>> Start Source excerpt

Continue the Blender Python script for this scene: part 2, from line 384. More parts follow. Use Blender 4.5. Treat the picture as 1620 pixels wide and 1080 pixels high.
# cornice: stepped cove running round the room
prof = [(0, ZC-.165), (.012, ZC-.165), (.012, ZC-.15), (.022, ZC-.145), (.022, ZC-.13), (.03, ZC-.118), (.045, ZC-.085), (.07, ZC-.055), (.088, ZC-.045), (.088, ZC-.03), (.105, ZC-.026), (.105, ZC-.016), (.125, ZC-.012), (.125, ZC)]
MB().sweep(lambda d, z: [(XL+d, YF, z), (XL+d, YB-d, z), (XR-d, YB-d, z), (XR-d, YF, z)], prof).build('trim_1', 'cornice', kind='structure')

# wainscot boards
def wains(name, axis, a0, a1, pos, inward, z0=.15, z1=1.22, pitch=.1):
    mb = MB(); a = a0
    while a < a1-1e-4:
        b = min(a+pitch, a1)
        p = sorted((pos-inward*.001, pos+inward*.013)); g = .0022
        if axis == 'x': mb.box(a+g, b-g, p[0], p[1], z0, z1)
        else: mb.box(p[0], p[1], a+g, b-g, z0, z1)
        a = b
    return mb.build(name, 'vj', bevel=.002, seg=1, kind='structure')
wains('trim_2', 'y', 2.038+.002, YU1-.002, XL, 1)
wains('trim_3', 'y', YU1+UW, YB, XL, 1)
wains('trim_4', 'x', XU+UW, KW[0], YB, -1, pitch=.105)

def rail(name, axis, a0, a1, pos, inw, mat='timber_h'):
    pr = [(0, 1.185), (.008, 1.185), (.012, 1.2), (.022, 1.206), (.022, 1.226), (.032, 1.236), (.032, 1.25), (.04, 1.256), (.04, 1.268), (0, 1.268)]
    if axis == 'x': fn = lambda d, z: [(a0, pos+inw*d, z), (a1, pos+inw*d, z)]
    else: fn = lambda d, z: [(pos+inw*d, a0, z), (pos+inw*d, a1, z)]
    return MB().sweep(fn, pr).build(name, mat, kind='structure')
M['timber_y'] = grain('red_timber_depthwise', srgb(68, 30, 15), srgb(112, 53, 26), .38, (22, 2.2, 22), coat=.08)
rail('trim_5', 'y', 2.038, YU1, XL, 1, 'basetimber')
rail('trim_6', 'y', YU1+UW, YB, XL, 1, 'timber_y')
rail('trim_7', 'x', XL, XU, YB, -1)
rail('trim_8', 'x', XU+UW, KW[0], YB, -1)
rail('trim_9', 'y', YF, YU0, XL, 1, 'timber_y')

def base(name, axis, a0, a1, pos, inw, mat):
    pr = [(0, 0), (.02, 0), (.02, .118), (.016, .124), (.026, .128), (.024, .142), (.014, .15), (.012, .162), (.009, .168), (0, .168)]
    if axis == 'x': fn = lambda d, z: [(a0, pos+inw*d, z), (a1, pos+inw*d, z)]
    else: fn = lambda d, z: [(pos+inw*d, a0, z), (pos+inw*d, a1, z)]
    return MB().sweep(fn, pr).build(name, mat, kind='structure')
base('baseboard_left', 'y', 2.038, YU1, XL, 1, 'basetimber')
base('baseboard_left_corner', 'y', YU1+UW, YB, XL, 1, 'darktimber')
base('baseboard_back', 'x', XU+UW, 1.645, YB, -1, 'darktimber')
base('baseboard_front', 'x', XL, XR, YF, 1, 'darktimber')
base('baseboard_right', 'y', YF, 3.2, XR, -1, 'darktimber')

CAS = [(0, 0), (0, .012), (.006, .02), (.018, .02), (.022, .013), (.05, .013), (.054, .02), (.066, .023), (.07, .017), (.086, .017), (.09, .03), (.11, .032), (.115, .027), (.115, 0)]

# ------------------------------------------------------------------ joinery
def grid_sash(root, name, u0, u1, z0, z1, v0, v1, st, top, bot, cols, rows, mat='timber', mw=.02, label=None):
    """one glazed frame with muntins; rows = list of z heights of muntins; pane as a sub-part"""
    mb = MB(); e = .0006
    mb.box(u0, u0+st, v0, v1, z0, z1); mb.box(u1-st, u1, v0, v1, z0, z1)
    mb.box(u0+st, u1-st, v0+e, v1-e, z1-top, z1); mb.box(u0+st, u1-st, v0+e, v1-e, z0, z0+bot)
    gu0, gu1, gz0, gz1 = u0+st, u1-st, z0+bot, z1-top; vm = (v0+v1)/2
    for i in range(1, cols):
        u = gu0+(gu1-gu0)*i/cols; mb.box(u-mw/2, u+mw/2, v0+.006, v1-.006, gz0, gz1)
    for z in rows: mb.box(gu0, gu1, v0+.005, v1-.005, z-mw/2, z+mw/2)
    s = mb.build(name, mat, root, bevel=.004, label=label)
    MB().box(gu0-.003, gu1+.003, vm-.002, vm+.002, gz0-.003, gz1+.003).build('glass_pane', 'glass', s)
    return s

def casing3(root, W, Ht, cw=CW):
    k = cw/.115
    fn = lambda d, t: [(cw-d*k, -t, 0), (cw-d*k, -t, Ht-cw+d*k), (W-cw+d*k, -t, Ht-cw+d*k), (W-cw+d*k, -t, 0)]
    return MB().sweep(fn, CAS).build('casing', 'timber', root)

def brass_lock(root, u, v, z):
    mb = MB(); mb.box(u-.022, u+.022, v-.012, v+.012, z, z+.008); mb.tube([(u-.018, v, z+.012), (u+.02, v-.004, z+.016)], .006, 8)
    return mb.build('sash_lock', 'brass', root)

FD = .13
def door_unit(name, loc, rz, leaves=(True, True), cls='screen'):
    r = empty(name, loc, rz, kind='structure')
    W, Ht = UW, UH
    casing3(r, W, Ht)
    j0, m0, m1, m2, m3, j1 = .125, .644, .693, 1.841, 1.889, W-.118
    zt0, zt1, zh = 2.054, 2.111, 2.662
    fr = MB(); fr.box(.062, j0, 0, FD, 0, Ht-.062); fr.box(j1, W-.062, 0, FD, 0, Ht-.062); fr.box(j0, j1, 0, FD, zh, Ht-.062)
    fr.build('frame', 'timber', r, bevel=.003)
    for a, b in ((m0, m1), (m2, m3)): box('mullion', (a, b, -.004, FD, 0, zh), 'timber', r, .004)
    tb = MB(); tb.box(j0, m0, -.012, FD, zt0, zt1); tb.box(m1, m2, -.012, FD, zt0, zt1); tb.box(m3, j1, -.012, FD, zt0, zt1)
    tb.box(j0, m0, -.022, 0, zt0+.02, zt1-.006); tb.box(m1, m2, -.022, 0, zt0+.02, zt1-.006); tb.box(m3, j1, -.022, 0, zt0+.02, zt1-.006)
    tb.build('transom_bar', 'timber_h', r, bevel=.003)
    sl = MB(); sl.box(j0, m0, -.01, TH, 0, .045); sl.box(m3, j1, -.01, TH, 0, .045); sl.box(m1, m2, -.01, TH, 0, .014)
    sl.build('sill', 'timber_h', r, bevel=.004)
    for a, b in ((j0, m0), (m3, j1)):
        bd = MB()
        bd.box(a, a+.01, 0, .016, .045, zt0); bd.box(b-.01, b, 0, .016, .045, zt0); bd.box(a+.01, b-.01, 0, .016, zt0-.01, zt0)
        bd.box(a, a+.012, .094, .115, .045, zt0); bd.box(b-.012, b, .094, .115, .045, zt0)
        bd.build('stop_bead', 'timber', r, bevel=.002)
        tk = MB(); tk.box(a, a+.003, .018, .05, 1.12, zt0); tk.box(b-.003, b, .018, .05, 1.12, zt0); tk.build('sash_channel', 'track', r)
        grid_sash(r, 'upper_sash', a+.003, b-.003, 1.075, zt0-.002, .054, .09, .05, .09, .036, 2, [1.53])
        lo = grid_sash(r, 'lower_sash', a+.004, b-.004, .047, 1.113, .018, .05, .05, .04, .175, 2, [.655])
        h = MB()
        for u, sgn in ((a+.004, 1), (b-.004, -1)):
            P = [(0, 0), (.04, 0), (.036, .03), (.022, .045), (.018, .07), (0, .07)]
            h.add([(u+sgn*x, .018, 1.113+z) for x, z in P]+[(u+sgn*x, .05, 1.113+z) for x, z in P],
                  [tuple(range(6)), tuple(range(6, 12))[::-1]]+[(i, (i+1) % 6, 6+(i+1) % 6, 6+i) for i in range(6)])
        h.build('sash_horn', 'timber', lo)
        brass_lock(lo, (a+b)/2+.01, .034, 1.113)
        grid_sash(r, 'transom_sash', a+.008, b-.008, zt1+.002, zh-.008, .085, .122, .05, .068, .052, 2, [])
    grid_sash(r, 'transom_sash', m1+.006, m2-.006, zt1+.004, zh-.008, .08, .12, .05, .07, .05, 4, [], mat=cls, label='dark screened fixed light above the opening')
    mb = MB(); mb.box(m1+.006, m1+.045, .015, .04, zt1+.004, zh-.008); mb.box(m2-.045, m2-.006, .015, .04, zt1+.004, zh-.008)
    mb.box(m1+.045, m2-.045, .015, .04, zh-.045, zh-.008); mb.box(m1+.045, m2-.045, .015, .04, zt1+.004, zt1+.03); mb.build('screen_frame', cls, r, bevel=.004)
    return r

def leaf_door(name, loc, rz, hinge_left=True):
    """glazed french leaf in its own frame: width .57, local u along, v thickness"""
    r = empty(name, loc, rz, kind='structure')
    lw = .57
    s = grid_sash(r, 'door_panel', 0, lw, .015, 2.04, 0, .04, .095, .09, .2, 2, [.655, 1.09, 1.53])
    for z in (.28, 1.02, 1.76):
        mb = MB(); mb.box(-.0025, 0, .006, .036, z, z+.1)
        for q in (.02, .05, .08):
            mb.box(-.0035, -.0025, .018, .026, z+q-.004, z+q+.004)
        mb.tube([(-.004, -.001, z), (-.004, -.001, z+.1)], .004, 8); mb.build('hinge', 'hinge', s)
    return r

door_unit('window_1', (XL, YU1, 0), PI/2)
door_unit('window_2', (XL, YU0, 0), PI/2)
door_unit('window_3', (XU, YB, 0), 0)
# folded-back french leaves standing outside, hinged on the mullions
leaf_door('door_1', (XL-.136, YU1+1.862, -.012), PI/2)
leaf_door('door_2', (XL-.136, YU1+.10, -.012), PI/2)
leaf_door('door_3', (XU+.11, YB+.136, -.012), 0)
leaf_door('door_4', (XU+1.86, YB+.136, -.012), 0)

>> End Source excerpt

# Problem details:
Exactly as they appear, please write out the lines from the opening of the listing above down to the line containing "prof).build('trim_1', 'cornice', kind='structure')", with both end lines included.

# Result below:
Continue the Blender Python script for this scene: part 2, from line 384. More parts follow. Use Blender 4.5. Treat the picture as 1620 pixels wide and 1080 pixels high.
# cornice: stepped cove running round the room
prof = [(0, ZC-.165), (.012, ZC-.165), (.012, ZC-.15), (.022, ZC-.145), (.022, ZC-.13), (.03, ZC-.118), (.045, ZC-.085), (.07, ZC-.055), (.088, ZC-.045), (.088, ZC-.03), (.105, ZC-.026), (.105, ZC-.016), (.125, ZC-.012), (.125, ZC)]
MB().sweep(lambda d, z: [(XL+d, YF, z), (XL+d, YB-d, z), (XR-d, YB-d, z), (XR-d, YF, z)], prof).build('trim_1', 'cornice', kind='structure')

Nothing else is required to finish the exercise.